Boston Bruins

Boston Bruins

Boston Bruins

BOSTON, MASSACHUSETTS - APRIL 30: Patrice Bergeron #37 of the Boston Bruins hugs Brad Marchand #63 before exiting the ice after Florida Panthers defeat the Bruins 4-3 in overtime of Game Seven of the First Round of the 2023 Stanley Cup Playoffs at TD Garden on April 30, 2023 in Boston, Massachusetts. (Photo by Maddie Meyer/Getty Images)

It wasn’t supposed to end like this.

Or maybe it was.

With all my heart as a Bruins fan, I just didn’t want it to.

Sunday night’s Game 7 overtime loss to the Florida Panthers (seriously, the Panthers?) wasn’t just a shocking finish to a season in which the Bruins set the NHL record for points and wins, it was an appropriately devastating end to an entire generation of Boston Bruins hockey.

As much as I wished for a fairytale ending for the Patrice Bergeron-era Bruins, it was never meant to be.

And it sucks.

 

 

  • This isn’t just the end of a season, this feels like the end. It seems like it’s all over now. I’m left wanting more. I’m left searching for answers…answers that I might never find or just don’t want to find.

    They should’ve won more than this. How did they not win more than this?

    They just weren’t cut out for it, I guess. That’s probably the truth I’m searching for. I just wish I didn’t have to admit it.

    The Bergeron-era Bruins will go down as the second-best chapter in Bruins history, behind only the Bobby Orr years in the 1960s and 1970s. But here, at the likely end of the Bergeron years, it’s hard to feel truly fulfilled by the experience we just lived. We’ll always have 2011, but the sting of every other year just grows more painful by the day.

    2009: Game 7 overtime loss at home to Carolina.

    2010: Blew a 3-0 series lead and a 3-0 lead in Game 7 to the Flyers.

    2013: Led the Blackhawks in the Stanley Cup Final 2-1 and were seconds away from extending the series to Game 7 before conceding two goals in the final minute at home.

    2014: Won the Presidents Trophy, lost Game 7 at home to Montreal.

    2019: Game 7. Cup in the building. I’ll never get over it.

    2020: En route to the Presidents trophy, no-showed in the bubble.

    2023: The greatest regular season in league history. Up 3-1 in the series. Game 7 overtime loss. First round exit.

  • Moments after Florida’s overtime winner found the back of the net, I received a text from my brother, the most passionate Bruins fan I know.

    “Despite all the heartbreak over the past 10 years, they saved the best for last,” he said.
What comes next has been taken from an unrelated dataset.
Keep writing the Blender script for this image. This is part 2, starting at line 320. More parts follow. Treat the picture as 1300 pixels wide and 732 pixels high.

    They just might have. Rank ‘em how you want. This one is right up there.

    We all saw it coming, too. Over the last seven games, the Bruins never once looked like the team that won 65 games this season. They were a wreck defensively, marred by hideous turnovers that seemingly got worse with each passing game. Their goaltending was suspect at best, with the obviously-injured Linus Ullmark morphing into Swiss cheese by the end of the series. Jeremy Swayman, thrown into an impossible spot starting Game 7 after not playing for two weeks, couldn’t save the Bruins from their faults. Jim Montgomery, with his constant lineup shuffling but his unwillingness to sit his hobbled goalie until it was too late, was clearly not the right coach for the big stage.

    Still, I wanted to believe that this year would be different. I wanted to believe they would figure it out and advance. I wanted to believe that they’d go on a deep run. Above all else, I wanted to see this core of Bruins hoist the Cup a second time. We wanted it. They needed it.
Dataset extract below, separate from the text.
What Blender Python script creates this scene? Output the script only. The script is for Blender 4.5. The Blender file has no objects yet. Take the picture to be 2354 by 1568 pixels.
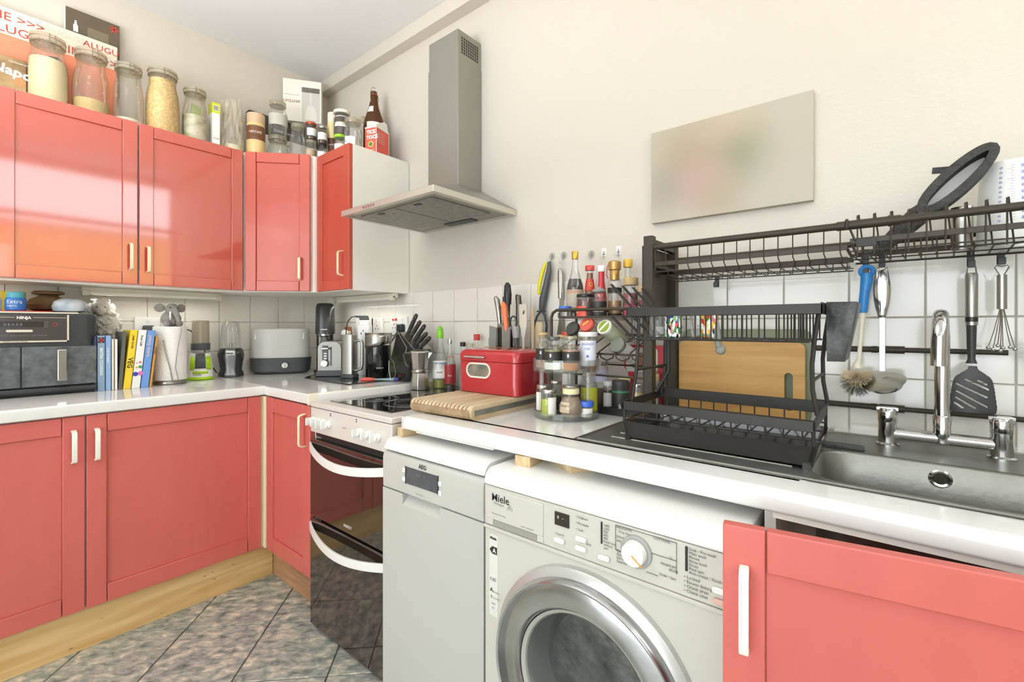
import bpy, bmesh, math, random
from mathutils import Vector, Matrix
random.seed(7)
sc = bpy.context.scene
col = sc.collection
PI = math.pi
S = 1.14                                   # drawing units to metres
FLOOR = 0.098
def W(x, y, z): return Vector((x * S, y * S, (z - FLOOR) * S))
# ---------------- camera ----------------
cam = bpy.data.cameras.new('camera'); camo = bpy.data.objects.new('camera', cam); col.objects.link(camo)
CX, CY, CZ = 2.543, -1.404, 1.141
camo.location = W(CX, CY, CZ)
camo.rotation_euler = (PI / 2, 0, math.radians(39.3))
cam.sensor_width = 36; cam.lens = 1060 / 2354 * 36
cam.shift_y = -34 / 2354
cam.clip_start = 0.02
sc.camera = camo
# ---------------- world ----------------
w = bpy.data.worlds.new('sky'); sc.world = w; w.use_nodes = True
w.node_tree.nodes['Background'].inputs[0].default_value = (0.92, 0.96, 1.0, 1)
w.node_tree.nodes['Background'].inputs[1].default_value = 6.1
# ---------------- lights ----------------
def area(name, loc, rot, sx, sy, power, color=(1, 1, 1)):
    d = bpy.data.lights.new(name, 'AREA'); d.shape = 'RECTANGLE'; d.size = sx; d.size_y = sy
    d.energy = power; d.color = color
    o = bpy.data.objects.new(name, d); col.objects.link(o); o.location = loc; o.rotation_euler = rot
    return o
# added unseen fills: up at ceiling, from behind, window side, mid-room; portal for window
area('ceiling_bounce_fill', W(1.2, -1.6, 1.75), (math.radians(180), 0, 0), 1.0, 1.0, 35)  # added fill aimed up so the ceiling spreads it
area('rear_fill', W(2.0, -2.4, 1.2), (math.radians(90), 0, math.radians(40)), 1.4, 1.4, 2)  # added fill standing free in the room behind the camera
area('window_side_fill', W(3.0, -1.5, 1.35), (math.radians(85), 0, math.radians(75)), .9, .9, 4)
_d = bpy.data.lights.new('omni_fill', 'POINT'); _d.energy = 4; _d.shadow_soft_size = .2
_o = bpy.data.objects.new('omni_fill', _d); col.objects.link(_o); _o.location = W(1.25, -1.9, 1.95)  # added point fill; no lamp hangs here
p = area('window_daylight', W(3.385, -.68, 2.0), (0, math.radians(90), 0), 1.2, 1.6, 1)
p.data.cycles.is_portal = True
sc.view_settings.view_transform = 'Standard'; sc.view_settings.look = 'None'
sc.view_settings.gamma = 1.0; sc.view_settings.use_curve_mapping = False
sc.view_settings.exposure = 0.0
sc.cycles.max_bounces = 10; sc.cycles.transparent_max_bounces = 24
sc.cycles.caustics_reflective = False; sc.cycles.caustics_refractive = False
sc.cycles.sample_clamp_indirect = 6

# ---------------- materials ----------------
def lin(c):
    return tuple(((v / 255) / 12.92 if v / 255 <= .04045 else ((v / 255 + .055) / 1.055) ** 2.4) for v in c) + (1,)
MATS = {}
def M(name, rgb, rough=.5, metal=0, coat=0, bump=0, bscale=40, var=0, vscale=6, spec=.5, stretch=(1, 1, 1), rgb2=None, emit=0):
    if name in MATS: return MATS[name]
    m = bpy.data.materials.new(name); m.use_nodes = True; n = m.node_tree; b = n.nodes['Principled BSDF']
    b.inputs['Base Color'].default_value = lin(rgb); b.inputs['Roughness'].default_value = rough
    b.inputs['Metallic'].default_value = metal; b.inputs['Coat Weight'].default_value = coat
    b.inputs['Coat Roughness'].default_value = .06; b.inputs['Specular IOR Level'].default_value = spec
    tc = n.nodes.new('ShaderNodeTexCoord'); mp = n.nodes.new('ShaderNodeMapping'); mp.inputs['Scale'].default_value = stretch
    n.links.new(tc.outputs['Object'], mp.inputs['Vector'])
    if var:
        t = n.nodes.new('ShaderNodeTexNoise'); t.inputs['Scale'].default_value = vscale; t.inputs['Detail'].default_value = 5
        n.links.new(mp.outputs[0], t.inputs['Vector'])
        mx = n.nodes.new('ShaderNodeMix'); mx.data_type = 'RGBA'
        c2 = lin(rgb2) if rgb2 else tuple(v * (1 - var) for v in lin(rgb)[:3]) + (1,)
        mx.inputs[6].default_value = lin(rgb); mx.inputs[7].default_value = c2
        r = n.nodes.new('ShaderNodeMapRange'); r.inputs[1].default_value = .35; r.inputs[2].default_value = .68
        n.links.new(t.outputs[0], r.inputs[0]); n.links.new(r.outputs[0], mx.inputs[0]); n.links.new(mx.outputs[2], b.inputs['Base Color'])
    if bump:
        t = n.nodes.new('ShaderNodeTexNoise'); t.inputs['Scale'].default_value = bscale; t.inputs['Detail'].default_value = 3
        n.links.new(mp.outputs[0], t.inputs['Vector'])
        bp = n.nodes.new('ShaderNodeBump'); bp.inputs['Strength'].default_value = bump; bp.inputs['Distance'].default_value = .01
        n.links.new(t.outputs[0], bp.inputs['Height']); n.links.new(bp.outputs[0], b.inputs['Normal'])
    if emit:
        b.inputs['Emission Color'].default_value = lin(rgb); b.inputs['Emission Strength'].default_value = emit
    MATS[name] = m; return m
def glass(name, rgb, dens=.12, refl=1.0, rough=.02):
    if name in MATS: return MATS[name]
    m = bpy.data.materials.new(name); m.use_nodes = True; n = m.node_tree; n.nodes.clear()
    o = n.nodes.new('ShaderNodeOutputMaterial'); tr = n.nodes.new('ShaderNodeBsdfTransparent'); tr.inputs[0].default_value = lin(rgb)
    g = n.nodes.new('ShaderNodeBsdfGlossy'); g.inputs['Roughness'].default_value = rough
    df = n.nodes.new('ShaderNodeBsdfDiffuse'); df.inputs[0].default_value = lin(tuple(min(255, v + 0) for v in rgb))
    lw = n.nodes.new('ShaderNodeLayerWeight'); lw.inputs[0].default_value = .35
    mr = n.nodes.new('ShaderNodeMapRange'); mr.inputs[3].default_value = .03; mr.inputs[4].default_value = .45 * refl
    n.links.new(lw.outputs['Fresnel'], mr.inputs[0])
    m1 = n.nodes.new('ShaderNodeMixShader'); m1.inputs[0].default_value = dens
    n.links.new(tr.outputs[0], m1.inputs[1]); n.links.new(df.outputs[0], m1.inputs[2])
    m2 = n.nodes.new('ShaderNodeMixShader'); n.links.new(mr.outputs[0], m2.inputs[0])
    n.links.new(m1.outputs[0], m2.inputs[1]); n.links.new(g.outputs[0], m2.inputs[2]); n.links.new(m2.outputs[0], o.inputs[0])
    MATS[name] = m; return m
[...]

    Sadly, this year was no different, and it hurts. It hurts even more than it usually hurts.

    The 2023 Bruins summed up what the last 15 or so years were all about. Hope. Joy. And in the end, disappointment.
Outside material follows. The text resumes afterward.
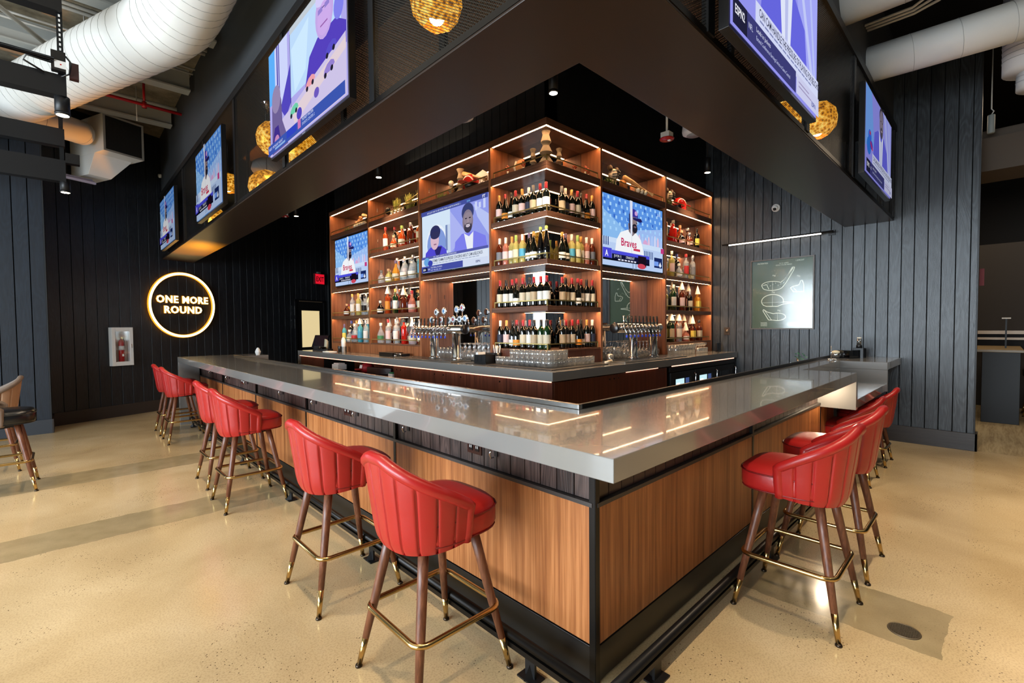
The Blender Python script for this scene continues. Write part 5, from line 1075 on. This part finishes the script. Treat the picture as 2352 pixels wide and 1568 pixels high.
# exit sign and lit door
r = thing('exit_sign', 'small red glowing EXIT sign above the far dark doorway', 'sign'); r.matrix_world = MW@T((5.34, -.05, 2.63)); b = MB(); b.box(-.155, -.03, 0, .155, .03, .27, mat('exit_box', (90, 14, 20), .5)); b.box(-.04, -.02, .27, .04, .05, .32, mat('grey_plate', (90, 90, 88), .6)); b.build('housing', r)
b = MB(); b.box(-.145, -.032, .01, .145, -.0305, .26, emis((226, 24, 46), 1.0)); b.text('EXIT', .17, mat('exit_lettering', (110, 10, 20), .5), T((-.125, -.033, .075))@RX(PI/2), .72, 'LEFT', .004); b.build('face', r)
b = MB(); b.box(4.6, -.03, 0, 4.66, 0, 2.22, BLK); b.box(5.5, -.03, 0, 5.56, 0, 2.22, BLK); b.box(4.6, -.03, 2.16, 5.56, 0, 2.22, BLK); b.box(4.66, -.015, 0, 5.5, 0, 2.16, mat('door_black', (12, 12, 12), .5)); d = struct(b.build('door_1', None, MW))
b = MB(); b.box(4.80, -.02, 1.03, 5.355, -.0155, 1.945, emis((236, 214, 160), .92)); b.build('window_pane', d); b = MB(); b.box(4.72, -.04, 2.165, 5.44, -.031, 2.185, mat('pale_brass', (190, 160, 130), .3, .8)); b.box(4.57, -.045, 1.82, 4.59, -.031, 2.05, STEEL); b.box(4.57, -.045, 1.50, 4.59, -.031, 1.73, STEEL); b.build('hardware', d)
b = MB(); 
for u in (5.66, 5.74): b.box(u, -.05, 0, u+.03, 0, ZT-.01, mat('conduit_black', (34, 36, 38), .4))
struct(b.build('trim_2', None, MW))

# ================================================================ lamps
GOLD = bpy.data.materials.new('hammered_gold_glass'); GOLD.use_nodes = True; n, l = nt(GOLD); bb = n['Principled BSDF']
tc = n.new('ShaderNodeTexCoord'); vo = n.new('ShaderNodeTexVoronoi'); vo.inputs['Scale'].default_value = 38; no = n.new('ShaderNodeTexNoise'); no.inputs['Scale'].default_value = 6; l.new(tc.outputs['Object'], vo.inputs[0]); l.new(tc.outputs['Object'], no.inputs[0])
mu = n.new('ShaderNodeMath'); mu.operation = 'MULTIPLY'; l.new(vo.outputs['Distance'], mu.inputs[0]); l.new(no.outputs['Fac'], mu.inputs[1])
rr = ramp(n, [(.08, (90, 44, 4)), (.26, (214, 140, 24)), (.5, (255, 214, 110))]); l.new(mu.outputs[0], rr.inputs[0]); l.new(rr.outputs[0], bb.inputs['Emission Color']); bb.inputs['Emission Strength'].default_value = 1.5
bb.inputs['Base Color'].default_value = (*lin((200, 140, 50)), 1); bb.inputs['Metallic'].default_value = 1; bb.inputs['Roughness'].default_value = .25
PENDS = []
def pendant(loc, rad, label):
    r = thing('pendant_lamp', label, 'pendant lamp', loc, random.random(), 'faceted gold pendant lamps inside the bulkhead')
    b = MB(); bm2 = bmesh.new(); bmesh.ops.create_icosphere(bm2, subdivisions=2, radius=rad)
    vs = [(v.co.x*(1+.04*sin(v.index*5)), v.co.y, v.co.z*1.06) for v in bm2.verts]; fs = [tuple(v.index for v in f.verts) for f in bm2.faces if f.calc_center_median().z > -rad*.82]; bm2.free()
    b.add(vs, fs, GOLD); b.build('shade', r)
    b = MB(); b.ball((0, 0, -rad*.55), rad*.3, BULB); b.build('bulb', r)
    b = MB(); b.tube([(0, 0, rad), (0, 0, ZT-loc[2]-.01)], .004, BLK, 5); b.build('cord', r); PENDS.append(loc); return r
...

    But describing this generation of Bruins hockey in a few words can’t do it justice. They gave you a Stanley Cup season that you’ll never forget. You can’t say that they weren’t winners. But they were losers too, with epic, historic defeats on their record that will help define who they were. They were choke artists — spectacular ones at times — but along the way they had wins that made you believe they were capable of delivering in the big moments.

     

  • You feel like you fell in love with them for the right reasons, but despite that, they still found ways to shatter you. More often than not, they let you down when it mattered the most. As much as you wanted it to be, it wasn’t meant to be. The Bergeron-era Bruins are The One That Got Away.

    All good things must come to an end. But it’s hard not to feel like the Bergeron Bruins should’ve been better than good.

    They should have been great.

    Sometimes, happily ever after just doesn’t happen. I just wish it happened this time.